Positioning it with the local authorities might not necessarily lead to the greatest of results. It is the obvious place to put it, particularly in the context of where people are located. Perhaps it might be possible to analyse what happens on a daily basis or in the context of the review of the electoral register. There are different practices in different places. For example, the county in which I live has a very high transient rate because Maynooth College is located there. This might not be the case in other places, which may have more stable populations. Different circumstances may obtain at various locations. I am of the view that a rolling register is absolutely the way to go.

People tend to miss cut-off dates. In that context, there could be a great deal more engagement in the context of allowing people to register online. I accept that there is a need to authenticate any information which is provided online but an auditing process could be put in place to facilitate that to which I refer. People now do a great deal more of their business online and I am of the view that real possibilities exist in this regard. I take the point to the effect that it is not necessarily about saving money but rather about doing things differently and achieving better outcomes.

If that which is proposed is going to represent an evolution and if it is going to be done in a sequential way, it would be useful to map out the range it should cover. There is a tendency to tick boxes and to state that something has been done when only 50% of the work has been completed and when there is a need to go significantly further. One of the absolute basic principles of any electoral commission is that it should be independent. Regardless of how it is done, putting in place a rolling register will very much depend on the mechanisms that will be available. Norway has been working on its system for the past 20 years and people there are able to do a great deal online. The collaborative approach taken in Norway has given rise to massive administrative savings. I suspect that we could work towards adopting such a model here. People in Ireland can already access Revenue's online service, which is very good. There are serious possibilities in terms of the online option.

An issue of concern is that which relates to the Standards in Public Office Commission and the fact that it does not always have the ability to carry out particular functions in the way it would like. We know, for example, that there are spending limits which apply at election time. I am aware of a number of people who have exceeded those limits - sometimes by quite a distance - at every election since they were introduced. We all exceed the limits and it is quite difficult for the powers that be to monitor what goes on at election time. There is no point in setting standards if people can bypass them without any real sanction being applied. It is necessary for audits to be carried out in order for behaviour such as that to which I refer to be detected. The people who are more likely to carry out such audits - or who have the ability to carry them out - are those who are busy during election campaigns. Perhaps audits should be performed during elections but people must have the wherewithal to carry them out in circumstances where valid complaints are made. It should not be down to, for example, an opposing candidate to make a complaint.

The limits to which I refer were put in place for a very good reason. They are generous and a great deal of money is wasted during election campaigns. As a result, there should not be a necessity for people to exceed them. If they are exceeded, then we must ask from where the money involved is coming, consider the question of influence, etc. These are the very matters with which the Minister is trying to deal.
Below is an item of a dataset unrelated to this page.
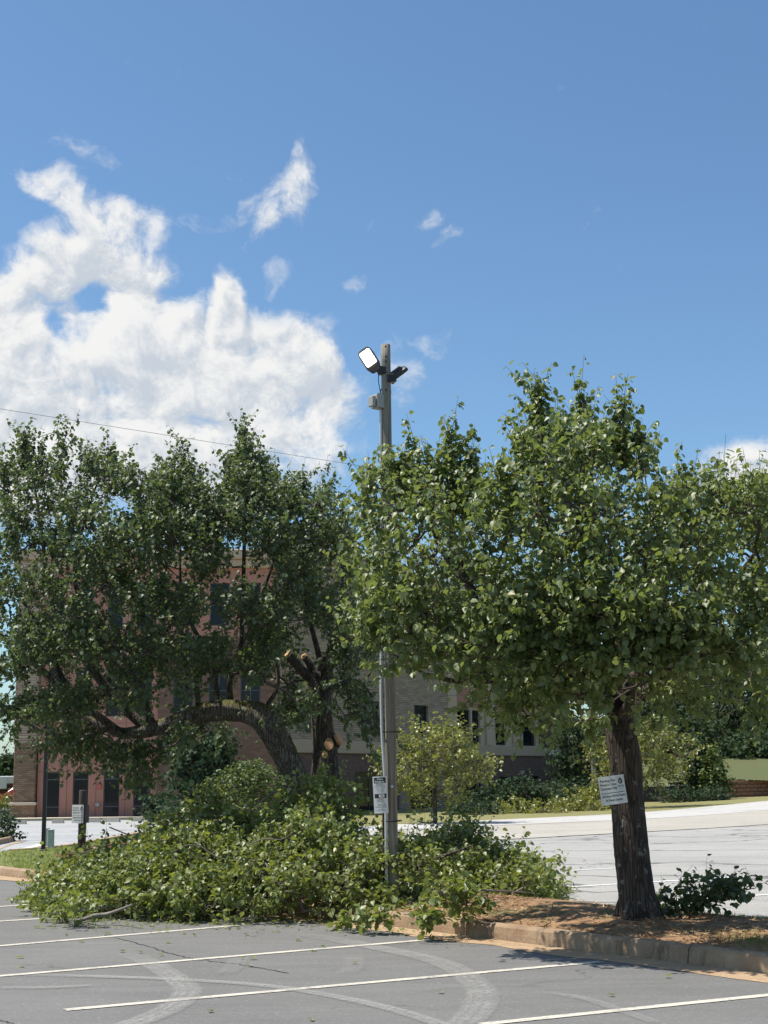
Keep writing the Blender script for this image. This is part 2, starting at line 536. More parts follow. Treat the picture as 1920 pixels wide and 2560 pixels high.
def brickmat(name, c1, c2, mortar, bw=0.30, bh=0.10, ms=0.008):
    m, nt, b, out = newmat(name)
    co = objco(nt)
    sp = nt.new('ShaderNodeSeparateXYZ')
    nt.link(co, sp.inputs[0])
    cb = nt.new('ShaderNodeCombineXYZ')
    nt.link(nt.math('ADD', sp.outputs[0], sp.outputs[1]), cb.inputs[0])
    nt.link(sp.outputs[2], cb.inputs[1])
    br = nt.new('ShaderNodeTexBrick')
    nt.link(cb.outputs[0], br.inputs['Vector'])
    br.inputs['Color1'].default_value = (*c1, 1)
    br.inputs['Color2'].default_value = (*c2, 1)
    br.inputs['Mortar'].default_value = (*mortar, 1)
    br.inputs['Scale'].default_value = 1.0
    br.inputs['Brick Width'].default_value = bw
    br.inputs['Row Height'].default_value = bh
    br.inputs['Mortar Size'].default_value = ms
    br.inputs['Bias'].default_value = 0.0
    c = nt.mix(nt.mr(nt.noise(co, 2.0, 5), 0.3, 0.7, 0, 0.35), br.outputs['Color'], tuple(x * 0.6 for x in c1))
    nt.link(c, b.inputs['Base Color'])
    b.inputs['Roughness'].default_value = 0.9
    nt.link(nt.bump(nt.math('SUBTRACT', 1.0, br.outputs['Fac']), 0.8, 0.02), b.inputs['Normal'])


brickmat('brick_tan', (0.30, 0.205, 0.135), (0.17, 0.105, 0.07), (0.10, 0.075, 0.055))
brickmat('brick_brown', (0.225, 0.130, 0.090), (0.145, 0.080, 0.060), (0.15, 0.115, 0.10))
brickmat('stone_stack', (0.47, 0.36, 0.26), (0.30, 0.22, 0.155), (0.13, 0.10, 0.08), bw=0.7, bh=0.13, ms=0.012)
brickmat('brick_dark', (0.13, 0.065, 0.055), (0.09, 0.048, 0.042), (0.12, 0.09, 0.08))
plain('wall_block', (0.25, 0.125, 0.08), 0.95, var=0.3, scale=5, bump=0.6)


def polewood():
    m, nt, b, out = newmat('pole_wood')
    co = objco(nt)
    v = nt.map(co, scale=(16, 16, 0.35))
    f = nt.noise(v, 2.4, 8, 0.7, 0.8)
    c = nt.mix(nt.mr(f, 0.28, 0.72), (0.085, 0.074, 0.062), (0.41, 0.365, 0.305))
    c = nt.mix(nt.mr(nt.noise(nt.map(co, scale=(1, 1, 0.25)), 3, 4), 0.45, 0.7, 0, 0.6), c, (0.22, 0.21, 0.18))
    nt.link(c, b.inputs['Base Color'])
    b.inputs['Roughness'].default_value = 0.9
    nt.link(nt.bump(f, 0.8, 0.02), b.inputs['Normal'])


polewood()


def paintmat(name, col, wear=0.35):
    m, nt, b, out = newmat(name)
    co = worldco(nt)
    f = nt.noise(co, 26, 6, 0.75)
    f2 = nt.noise(co, 2.2, 4, 0.6)
    wv = nt.math('ADD', nt.math('MULTIPLY', f, 0.6), nt.math('MULTIPLY', f2, 0.4))
    c = nt.mix(nt.mr(wv, 0.36, 0.52, wear, 0.0), col, (0.15, 0.15, 0.15))
    c = nt.mix(nt.mr(f2, 0.4, 0.7, 0, 0.25), c, tuple(x * 0.8 for x in col))
    nt.link(c, b.inputs['Base Color'])
    b.inputs['Roughness'].default_value = 0.85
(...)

I would like some thought put into that element and how the Minister would fund it. I may well make a submission on it.

In regard to electoral funding spending, the Leaders' allowance, now the parliamentary standard allowance for Independents has been included in the remit of the Standards in Public Office Commission, an issue on which I had argued on many occasions. All that funding should be properly scrutinised and the electoral funding should be part of it. For example, 17% of the current Dáil is made up of Independents. If there were no Independents, the electoral funding pot would be the same. However, it is not reduced by 17% by virtue of the fact that the Dáil is made up of 17% Independents. It may well be that money could be better used. When people talk about turnout at elections, part of that has to do with people seeing a relationship between voting and outcomes. There is a role for independent education, so to speak. It is fine in secondary school but when people actually get the vote it is of more value to them. I would like to see some funding made available to an independent body for the purpose of public engagement on the value of voting. I do not think I have ever come out of an election campaign where people have not asked if they have used their vote correctly. That is the kind of thing people say.

The single transferable vote is very easy to use but people tend to think it is more complicated because it is complicated to count. We all know this. Even in this there is a role for an independent body to have an ongoing programme of education in place. There are obvious issues such as the referenda and how to administer them. Sometimes there can be criticism of, say, the McKenna judgment where it is felt there is an imbalance in terms of the strength of public opinion. There may well be merit in looking at this. An independent commission would have a level of authority by virtue of the fact that it is independent. I definitely think we are all on the one page in regard to actual register about the roll programme. That is the obvious first step. It would be useful to agree on what other elements should be examined so that it is not something that is concluded and the view is that the work is done. There is much more to be done and it needs to quite ambitious. The point I am making is that it is for the next Government to pick up where this one leaves off.

There are some very serious academics on the stakeholder paper. We probably underuse some of the academics in developing policy. Every one of those is serious in his or her own right. I would hope we would continue to look at best practice in other countries to see whether we can evolve into a political system where people will come and look at us, rather than us going to look at them. That is possible but it has to be ambitious.